Artist Diary – written by Agnieszka Blonska during Launching Phase in Cologne
first published: 19.02.2014
Read all about Agnieszka Blonska's thoughts after the "Launching Phase" in her director's diary //
THOUGHTS AFTER LAUNCHING PHASE, COLOGNE, 08.2013 - by Agnieszka Blonska
The Rautenstrauch Joest Museum: Guided tour to taboo objects
It is not a museum.
It is not a museum as we know it.
It is rather a map of our thoughts and consciousness than a place of archives.
Objects, images and words are here to question and provoke, not to allow us being passive.
Most of the exhibition’s elements seem almost as “ready-made products” for Taburopa. What else can we add and not to repeat, not to be banal?
The map of taboos has been placed in front of us.
And I want to be back.
Short impressions of the few outstanding, in my opinion, parts of the exhibition:
- The white cube, a symbol of a white man’s mind, representing the racist approach and stereotypical perception of black people. A white man’s mind which chooses to be ignorant towards the past and colonialism. One can go in to “a white man’s mind”. And one can experience. (Be ready to see yourself in the mirror…)
- “The room of death” and interviews with funeral workers who fight against taboos surrounding the subject of death. One of them mentioning a workshop with children during which the kids can paint coffins however they desire. With colours. Rainbows. Flowers.
- The exhibition of objects from other continents which at first seems similar to any other exhibition in any other ethnographical museum in Europe. But when one gets closer to a glass cube with an object in it, one can notice people behind it.
A reminder, simple strong reminder – there are people behind it.
(How many objects did we, Europeans, steal by the way? Has anybody ever counted it? Or is it simply too much?)
- Clothes on mannequins; clothes which define us. And projections of the clothes which define us on naked mannequins. (It is all just projections. Think about it.)
- Curtains which signify passing time and transition from life to death.
“Room of death” is surrounded by white curtains.
“Room of religions” is surrounded by black curtains.

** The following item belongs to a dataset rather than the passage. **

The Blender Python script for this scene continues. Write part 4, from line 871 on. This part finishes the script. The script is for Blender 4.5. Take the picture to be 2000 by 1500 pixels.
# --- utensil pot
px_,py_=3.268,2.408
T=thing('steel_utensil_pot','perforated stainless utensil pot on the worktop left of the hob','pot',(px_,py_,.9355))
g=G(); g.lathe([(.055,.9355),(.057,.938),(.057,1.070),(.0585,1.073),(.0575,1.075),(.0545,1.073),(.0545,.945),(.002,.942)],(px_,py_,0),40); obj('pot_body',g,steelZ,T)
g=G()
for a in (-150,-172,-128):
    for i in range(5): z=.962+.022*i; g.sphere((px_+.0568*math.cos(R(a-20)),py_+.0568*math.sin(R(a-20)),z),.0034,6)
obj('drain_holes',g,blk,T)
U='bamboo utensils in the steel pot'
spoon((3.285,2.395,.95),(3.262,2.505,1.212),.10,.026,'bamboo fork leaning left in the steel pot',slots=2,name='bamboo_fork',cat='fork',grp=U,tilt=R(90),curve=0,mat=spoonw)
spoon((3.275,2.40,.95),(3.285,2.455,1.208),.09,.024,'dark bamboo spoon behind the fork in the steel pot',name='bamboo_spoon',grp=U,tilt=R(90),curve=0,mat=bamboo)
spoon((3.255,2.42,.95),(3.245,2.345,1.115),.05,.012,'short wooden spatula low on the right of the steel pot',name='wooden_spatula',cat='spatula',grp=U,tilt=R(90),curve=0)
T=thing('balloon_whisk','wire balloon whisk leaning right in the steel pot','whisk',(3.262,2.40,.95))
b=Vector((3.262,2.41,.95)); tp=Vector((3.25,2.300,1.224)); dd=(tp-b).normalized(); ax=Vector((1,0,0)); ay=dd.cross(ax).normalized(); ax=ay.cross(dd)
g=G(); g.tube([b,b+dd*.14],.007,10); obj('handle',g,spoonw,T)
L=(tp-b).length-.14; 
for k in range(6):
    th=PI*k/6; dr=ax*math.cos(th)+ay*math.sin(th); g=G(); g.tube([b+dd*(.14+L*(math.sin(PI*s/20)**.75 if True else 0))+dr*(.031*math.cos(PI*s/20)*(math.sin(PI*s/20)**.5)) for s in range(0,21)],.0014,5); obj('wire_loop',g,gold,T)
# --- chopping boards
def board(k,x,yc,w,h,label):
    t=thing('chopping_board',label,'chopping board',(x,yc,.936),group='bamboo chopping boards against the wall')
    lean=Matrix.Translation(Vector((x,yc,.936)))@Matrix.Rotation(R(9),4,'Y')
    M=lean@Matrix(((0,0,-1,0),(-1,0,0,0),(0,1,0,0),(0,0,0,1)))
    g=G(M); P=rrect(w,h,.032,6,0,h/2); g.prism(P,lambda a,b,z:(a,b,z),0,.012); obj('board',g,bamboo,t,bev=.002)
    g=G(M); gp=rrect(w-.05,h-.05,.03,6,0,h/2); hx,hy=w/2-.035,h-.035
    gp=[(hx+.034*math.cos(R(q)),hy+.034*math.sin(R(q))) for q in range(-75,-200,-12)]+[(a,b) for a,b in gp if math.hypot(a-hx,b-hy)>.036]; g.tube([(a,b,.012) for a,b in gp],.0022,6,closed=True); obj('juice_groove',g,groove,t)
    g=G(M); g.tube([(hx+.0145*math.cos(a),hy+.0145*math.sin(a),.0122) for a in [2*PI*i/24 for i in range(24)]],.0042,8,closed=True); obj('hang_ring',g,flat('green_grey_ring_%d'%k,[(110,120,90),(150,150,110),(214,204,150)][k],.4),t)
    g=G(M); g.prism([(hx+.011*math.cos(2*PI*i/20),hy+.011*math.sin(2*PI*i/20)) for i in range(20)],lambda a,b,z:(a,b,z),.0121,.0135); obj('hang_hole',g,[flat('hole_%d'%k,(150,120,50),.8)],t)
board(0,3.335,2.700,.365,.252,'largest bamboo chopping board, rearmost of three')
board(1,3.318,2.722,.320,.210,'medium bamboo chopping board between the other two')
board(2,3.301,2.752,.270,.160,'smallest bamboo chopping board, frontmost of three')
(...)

Jörg Buttgereit: Nekromantik (movie at Filmhaus Köln)
Obsession with dead bodies.
Bits of bodies in jars.
Blood, dirt and more bits of bodies .
Sex with dead bodies.
And all of these filmed in the cheapest VHR way, with a dodgy edit and post-production.
I left half way through.
(I’m sure I missed something, but frankly I’m not bothered what it was.)
2 main thoughts after:
1. How easily we can be manipulated into the idea of what art is or should be, and that maybe it’s us who are just a bit too stupid to understand it. (Not that this was a case, but it did provoke that thought, especially the discussion after)
2. The experience which confirms, in practice, almost sensually, that some taboos are needed.